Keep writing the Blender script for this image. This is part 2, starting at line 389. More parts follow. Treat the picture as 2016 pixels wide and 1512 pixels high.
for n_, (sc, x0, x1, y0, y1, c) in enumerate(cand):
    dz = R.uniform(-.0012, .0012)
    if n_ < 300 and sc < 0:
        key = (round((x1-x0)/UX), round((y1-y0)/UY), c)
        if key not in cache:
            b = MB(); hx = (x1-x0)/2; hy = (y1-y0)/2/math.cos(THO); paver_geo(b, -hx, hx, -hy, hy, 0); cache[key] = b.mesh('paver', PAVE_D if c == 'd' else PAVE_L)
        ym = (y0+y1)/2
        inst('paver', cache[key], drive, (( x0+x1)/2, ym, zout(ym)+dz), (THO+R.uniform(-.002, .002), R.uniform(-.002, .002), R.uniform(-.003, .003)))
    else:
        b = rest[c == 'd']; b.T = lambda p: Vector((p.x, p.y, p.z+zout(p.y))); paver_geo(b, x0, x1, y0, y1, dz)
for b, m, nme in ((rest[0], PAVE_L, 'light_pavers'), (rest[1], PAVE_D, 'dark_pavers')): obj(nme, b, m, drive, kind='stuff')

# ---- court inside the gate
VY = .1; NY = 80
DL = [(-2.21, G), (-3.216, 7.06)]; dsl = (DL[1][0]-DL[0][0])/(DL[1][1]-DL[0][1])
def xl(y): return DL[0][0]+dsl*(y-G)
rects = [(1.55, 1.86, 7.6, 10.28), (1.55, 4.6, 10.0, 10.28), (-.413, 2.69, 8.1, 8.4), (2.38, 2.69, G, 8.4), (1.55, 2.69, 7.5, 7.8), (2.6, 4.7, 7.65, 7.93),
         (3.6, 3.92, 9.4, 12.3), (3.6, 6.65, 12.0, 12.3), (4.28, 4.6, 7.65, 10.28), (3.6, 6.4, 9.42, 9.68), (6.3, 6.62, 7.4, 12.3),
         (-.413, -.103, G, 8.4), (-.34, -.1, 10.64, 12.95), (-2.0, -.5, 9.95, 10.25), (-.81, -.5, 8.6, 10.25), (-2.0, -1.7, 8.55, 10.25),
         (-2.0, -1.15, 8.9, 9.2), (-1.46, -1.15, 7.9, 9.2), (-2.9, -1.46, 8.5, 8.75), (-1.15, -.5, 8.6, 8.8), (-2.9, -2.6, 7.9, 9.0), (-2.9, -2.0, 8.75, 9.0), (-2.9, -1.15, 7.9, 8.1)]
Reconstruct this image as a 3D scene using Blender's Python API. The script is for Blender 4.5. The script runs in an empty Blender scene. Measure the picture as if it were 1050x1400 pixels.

+===+

__WHAT YOU WILL DO__: All the data must be duplicated exactly, with nothing added or removed.

__FULL SOLUTION__:
Keep writing the Blender script for this image. This is part 2, starting at line 389. More parts follow. Treat the picture as 2016 pixels wide and 1512 pixels high.
for n_, (sc, x0, x1, y0, y1, c) in enumerate(cand):
    dz = R.uniform(-.0012, .0012)
    if n_ < 300 and sc < 0:
        key = (round((x1-x0)/UX), round((y1-y0)/UY), c)
        if key not in cache:
            b = MB(); hx = (x1-x0)/2; hy = (y1-y0)/2/math.cos(THO); paver_geo(b, -hx, hx, -hy, hy, 0); cache[key] = b.mesh('paver', PAVE_D if c == 'd' else PAVE_L)
        ym = (y0+y1)/2
        inst('paver', cache[key], drive, (( x0+x1)/2, ym, zout(ym)+dz), (THO+R.uniform(-.002, .002), R.uniform(-.002, .002), R.uniform(-.003, .003)))
    else:
        b = rest[c == 'd']; b.T = lambda p: Vector((p.x, p.y, p.z+zout(p.y))); paver_geo(b, x0, x1, y0, y1, dz)
for b, m, nme in ((rest[0], PAVE_L, 'light_pavers'), (rest[1], PAVE_D, 'dark_pavers')): obj(nme, b, m, drive, kind='stuff')

# ---- court inside the gate
VY = .1; NY = 80
DL = [(-2.21, G), (-3.216, 7.06)]; dsl = (DL[1][0]-DL[0][0])/(DL[1][1]-DL[0][1])
def xl(y): return DL[0][0]+dsl*(y-G)
rects = [(1.55, 1.86, 7.6, 10.28), (1.55, 4.6, 10.0, 10.28), (-.413, 2.69, 8.1, 8.4), (2.38, 2.69, G, 8.4), (1.55, 2.69, 7.5, 7.8), (2.6, 4.7, 7.65, 7.93),
         (3.6, 3.92, 9.4, 12.3), (3.6, 6.65, 12.0, 12.3), (4.28, 4.6, 7.65, 10.28), (3.6, 6.4, 9.42, 9.68), (6.3, 6.62, 7.4, 12.3),
         (-.413, -.103, G, 8.4), (-.34, -.1, 10.64, 12.95), (-2.0, -.5, 9.95, 10.25), (-.81, -.5, 8.6, 10.25), (-2.0, -1.7, 8.55, 10.25),
         (-2.0, -1.15, 8.9, 9.2), (-1.46, -1.15, 7.9, 9.2), (-2.9, -1.46, 8.5, 8.75), (-1.15, -.5, 8.6, 8.8), (-2.9, -2.6, 7.9, 9.0), (-2.9, -2.0, 8.75, 9.0), (-2.9, -1.15, 7.9, 8.1)]
Reconstruct this image as a 3D scene using Blender's Python API. The script is for Blender 4.5. The script runs in an empty Blender scene. Measure the picture as if it were 1050x1400 pixels.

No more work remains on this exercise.